JOB – Your answer should be a single number: the count of lines that include "rounded".

** START OF COLLECTED DATA **

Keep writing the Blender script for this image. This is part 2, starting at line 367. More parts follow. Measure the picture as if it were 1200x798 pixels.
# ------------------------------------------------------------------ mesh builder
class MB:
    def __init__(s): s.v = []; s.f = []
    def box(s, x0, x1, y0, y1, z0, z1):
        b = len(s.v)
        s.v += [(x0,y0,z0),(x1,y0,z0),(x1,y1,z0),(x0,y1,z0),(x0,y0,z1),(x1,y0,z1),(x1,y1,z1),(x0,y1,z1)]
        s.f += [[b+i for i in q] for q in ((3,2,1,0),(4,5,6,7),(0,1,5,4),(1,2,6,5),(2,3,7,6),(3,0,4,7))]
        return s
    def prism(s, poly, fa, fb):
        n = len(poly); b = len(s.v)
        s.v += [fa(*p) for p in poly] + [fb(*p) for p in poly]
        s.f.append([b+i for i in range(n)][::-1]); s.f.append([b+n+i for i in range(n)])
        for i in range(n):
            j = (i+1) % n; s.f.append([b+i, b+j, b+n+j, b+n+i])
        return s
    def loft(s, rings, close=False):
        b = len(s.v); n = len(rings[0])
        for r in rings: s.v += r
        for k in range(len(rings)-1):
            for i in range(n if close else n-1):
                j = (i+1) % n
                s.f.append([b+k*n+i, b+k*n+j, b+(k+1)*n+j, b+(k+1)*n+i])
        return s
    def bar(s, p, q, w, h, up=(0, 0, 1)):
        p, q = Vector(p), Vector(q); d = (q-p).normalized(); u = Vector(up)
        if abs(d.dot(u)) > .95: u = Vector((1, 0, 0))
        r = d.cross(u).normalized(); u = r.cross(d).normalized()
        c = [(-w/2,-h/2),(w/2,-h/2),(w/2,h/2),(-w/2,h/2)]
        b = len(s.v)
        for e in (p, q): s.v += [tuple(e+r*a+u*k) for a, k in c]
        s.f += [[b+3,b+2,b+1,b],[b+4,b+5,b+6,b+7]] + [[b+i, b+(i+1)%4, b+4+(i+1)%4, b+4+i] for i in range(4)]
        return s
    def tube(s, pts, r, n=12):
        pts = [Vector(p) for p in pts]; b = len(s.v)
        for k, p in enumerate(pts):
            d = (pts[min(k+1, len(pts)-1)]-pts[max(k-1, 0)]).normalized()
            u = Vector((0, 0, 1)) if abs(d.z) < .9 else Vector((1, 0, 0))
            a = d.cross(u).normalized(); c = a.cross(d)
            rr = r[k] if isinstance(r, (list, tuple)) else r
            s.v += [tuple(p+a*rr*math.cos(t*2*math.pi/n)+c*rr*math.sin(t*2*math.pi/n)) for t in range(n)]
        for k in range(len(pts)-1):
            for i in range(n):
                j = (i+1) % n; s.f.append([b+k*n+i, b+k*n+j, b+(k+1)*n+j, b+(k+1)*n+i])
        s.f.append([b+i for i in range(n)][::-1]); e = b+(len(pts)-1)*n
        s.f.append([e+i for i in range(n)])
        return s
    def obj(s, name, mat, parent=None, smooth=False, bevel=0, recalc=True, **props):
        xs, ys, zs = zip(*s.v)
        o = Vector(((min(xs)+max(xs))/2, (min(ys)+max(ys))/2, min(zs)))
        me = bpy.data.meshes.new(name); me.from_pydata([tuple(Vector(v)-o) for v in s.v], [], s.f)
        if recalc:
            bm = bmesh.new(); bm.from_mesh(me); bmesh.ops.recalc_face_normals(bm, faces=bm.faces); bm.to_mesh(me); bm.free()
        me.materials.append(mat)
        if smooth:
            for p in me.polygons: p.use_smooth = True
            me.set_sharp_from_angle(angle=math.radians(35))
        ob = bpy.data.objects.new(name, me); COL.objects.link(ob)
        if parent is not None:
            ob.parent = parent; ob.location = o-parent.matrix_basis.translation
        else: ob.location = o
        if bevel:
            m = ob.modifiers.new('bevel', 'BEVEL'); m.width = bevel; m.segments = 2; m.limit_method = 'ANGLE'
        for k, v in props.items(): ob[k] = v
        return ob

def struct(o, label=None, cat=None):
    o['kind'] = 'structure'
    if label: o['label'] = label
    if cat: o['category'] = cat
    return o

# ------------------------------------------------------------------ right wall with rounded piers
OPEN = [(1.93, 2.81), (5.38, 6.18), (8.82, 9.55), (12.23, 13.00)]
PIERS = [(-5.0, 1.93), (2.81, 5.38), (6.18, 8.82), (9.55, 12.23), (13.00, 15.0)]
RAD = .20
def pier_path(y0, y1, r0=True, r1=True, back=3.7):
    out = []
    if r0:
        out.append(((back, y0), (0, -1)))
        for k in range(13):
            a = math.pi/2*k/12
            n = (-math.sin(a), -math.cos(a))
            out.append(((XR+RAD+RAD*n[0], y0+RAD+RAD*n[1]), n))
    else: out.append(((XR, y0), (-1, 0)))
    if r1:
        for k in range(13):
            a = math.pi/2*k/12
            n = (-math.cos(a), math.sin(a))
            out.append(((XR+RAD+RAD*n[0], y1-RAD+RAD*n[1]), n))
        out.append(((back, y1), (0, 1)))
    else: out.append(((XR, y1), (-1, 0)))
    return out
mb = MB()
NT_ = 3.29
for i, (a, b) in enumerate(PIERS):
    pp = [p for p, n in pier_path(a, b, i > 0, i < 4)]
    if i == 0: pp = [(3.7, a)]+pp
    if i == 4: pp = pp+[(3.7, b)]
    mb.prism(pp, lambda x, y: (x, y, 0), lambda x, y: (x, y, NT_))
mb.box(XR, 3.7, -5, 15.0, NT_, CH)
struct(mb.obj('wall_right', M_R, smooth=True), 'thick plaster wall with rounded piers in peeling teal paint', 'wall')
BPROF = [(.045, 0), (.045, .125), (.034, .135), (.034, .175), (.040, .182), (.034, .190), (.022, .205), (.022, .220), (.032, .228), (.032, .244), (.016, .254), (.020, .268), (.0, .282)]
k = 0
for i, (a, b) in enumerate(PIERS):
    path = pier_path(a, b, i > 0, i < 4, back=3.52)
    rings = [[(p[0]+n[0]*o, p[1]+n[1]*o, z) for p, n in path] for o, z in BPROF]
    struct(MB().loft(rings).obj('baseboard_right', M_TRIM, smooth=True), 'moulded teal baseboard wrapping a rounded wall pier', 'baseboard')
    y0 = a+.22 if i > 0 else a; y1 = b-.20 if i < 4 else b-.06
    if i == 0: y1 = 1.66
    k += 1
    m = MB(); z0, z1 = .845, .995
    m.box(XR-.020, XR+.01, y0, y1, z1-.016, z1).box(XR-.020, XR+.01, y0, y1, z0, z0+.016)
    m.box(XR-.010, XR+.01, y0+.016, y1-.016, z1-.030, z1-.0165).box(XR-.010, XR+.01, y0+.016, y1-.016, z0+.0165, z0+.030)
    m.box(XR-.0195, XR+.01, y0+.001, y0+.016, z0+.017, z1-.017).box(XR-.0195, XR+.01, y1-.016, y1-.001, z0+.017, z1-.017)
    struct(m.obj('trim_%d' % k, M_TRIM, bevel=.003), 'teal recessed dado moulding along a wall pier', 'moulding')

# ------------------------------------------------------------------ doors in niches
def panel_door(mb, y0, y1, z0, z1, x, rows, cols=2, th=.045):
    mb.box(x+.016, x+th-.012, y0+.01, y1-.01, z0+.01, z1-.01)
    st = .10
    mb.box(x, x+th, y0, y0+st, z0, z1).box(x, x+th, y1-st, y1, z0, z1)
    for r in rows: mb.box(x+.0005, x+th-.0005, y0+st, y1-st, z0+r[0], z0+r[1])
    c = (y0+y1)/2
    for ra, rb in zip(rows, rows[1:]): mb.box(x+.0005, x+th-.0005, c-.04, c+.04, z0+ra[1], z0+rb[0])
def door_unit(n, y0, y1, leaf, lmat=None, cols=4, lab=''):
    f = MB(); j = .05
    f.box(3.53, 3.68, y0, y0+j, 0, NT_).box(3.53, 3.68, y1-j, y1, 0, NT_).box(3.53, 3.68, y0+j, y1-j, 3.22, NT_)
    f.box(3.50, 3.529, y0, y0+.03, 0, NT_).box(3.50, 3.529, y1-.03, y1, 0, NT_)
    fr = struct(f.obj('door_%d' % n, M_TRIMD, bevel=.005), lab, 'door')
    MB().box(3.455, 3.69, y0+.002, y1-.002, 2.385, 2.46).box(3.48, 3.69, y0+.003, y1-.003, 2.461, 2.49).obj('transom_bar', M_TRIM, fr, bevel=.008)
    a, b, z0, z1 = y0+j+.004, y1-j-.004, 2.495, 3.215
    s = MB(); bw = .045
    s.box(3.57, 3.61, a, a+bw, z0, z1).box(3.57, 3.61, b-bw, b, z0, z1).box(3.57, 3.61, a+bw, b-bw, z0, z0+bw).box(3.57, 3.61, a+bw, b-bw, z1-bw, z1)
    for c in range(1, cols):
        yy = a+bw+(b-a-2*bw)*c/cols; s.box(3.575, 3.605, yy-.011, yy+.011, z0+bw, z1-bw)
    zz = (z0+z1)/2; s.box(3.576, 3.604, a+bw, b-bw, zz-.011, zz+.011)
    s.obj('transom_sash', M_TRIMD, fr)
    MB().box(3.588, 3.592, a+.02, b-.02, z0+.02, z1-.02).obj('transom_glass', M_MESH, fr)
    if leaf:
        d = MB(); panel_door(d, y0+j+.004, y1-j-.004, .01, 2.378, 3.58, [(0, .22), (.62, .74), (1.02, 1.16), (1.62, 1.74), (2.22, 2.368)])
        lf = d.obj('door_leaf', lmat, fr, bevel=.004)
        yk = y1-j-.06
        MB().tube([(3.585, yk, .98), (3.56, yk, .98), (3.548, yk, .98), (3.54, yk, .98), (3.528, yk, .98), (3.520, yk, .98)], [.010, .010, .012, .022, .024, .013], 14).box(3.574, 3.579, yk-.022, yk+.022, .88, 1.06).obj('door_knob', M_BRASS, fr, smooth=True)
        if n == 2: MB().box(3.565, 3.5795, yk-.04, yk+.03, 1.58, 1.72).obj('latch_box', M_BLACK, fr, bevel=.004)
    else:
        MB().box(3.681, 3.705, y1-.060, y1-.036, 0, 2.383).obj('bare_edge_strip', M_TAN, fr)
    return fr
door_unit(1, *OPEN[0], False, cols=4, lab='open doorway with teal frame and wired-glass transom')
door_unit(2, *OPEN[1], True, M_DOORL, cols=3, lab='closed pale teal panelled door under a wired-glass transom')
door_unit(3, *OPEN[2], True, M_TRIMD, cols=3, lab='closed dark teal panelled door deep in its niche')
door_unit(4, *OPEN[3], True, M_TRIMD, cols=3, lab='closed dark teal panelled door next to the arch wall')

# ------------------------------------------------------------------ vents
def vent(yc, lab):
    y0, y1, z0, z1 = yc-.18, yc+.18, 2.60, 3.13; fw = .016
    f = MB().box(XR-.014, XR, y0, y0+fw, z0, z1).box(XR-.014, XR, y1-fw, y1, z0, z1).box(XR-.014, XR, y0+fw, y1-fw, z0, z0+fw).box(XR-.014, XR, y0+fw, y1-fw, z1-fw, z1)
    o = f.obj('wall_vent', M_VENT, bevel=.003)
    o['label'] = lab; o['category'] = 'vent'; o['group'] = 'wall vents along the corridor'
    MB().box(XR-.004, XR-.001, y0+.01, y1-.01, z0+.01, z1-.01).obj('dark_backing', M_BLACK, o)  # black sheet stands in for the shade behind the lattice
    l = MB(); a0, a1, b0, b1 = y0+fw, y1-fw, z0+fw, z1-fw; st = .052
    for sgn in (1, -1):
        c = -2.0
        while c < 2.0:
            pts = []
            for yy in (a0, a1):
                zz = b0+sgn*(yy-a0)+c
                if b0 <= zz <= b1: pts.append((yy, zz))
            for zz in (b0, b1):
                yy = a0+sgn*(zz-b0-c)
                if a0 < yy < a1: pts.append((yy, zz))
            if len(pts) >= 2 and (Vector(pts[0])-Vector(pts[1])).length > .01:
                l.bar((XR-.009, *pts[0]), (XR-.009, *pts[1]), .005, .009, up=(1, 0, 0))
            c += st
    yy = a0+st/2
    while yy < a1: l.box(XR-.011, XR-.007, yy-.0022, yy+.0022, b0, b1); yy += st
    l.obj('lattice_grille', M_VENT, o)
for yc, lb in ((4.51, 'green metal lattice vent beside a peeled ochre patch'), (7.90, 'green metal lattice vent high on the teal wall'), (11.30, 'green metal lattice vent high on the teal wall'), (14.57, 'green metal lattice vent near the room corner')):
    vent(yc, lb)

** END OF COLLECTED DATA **

RESULT OF THE EXERCISE – 3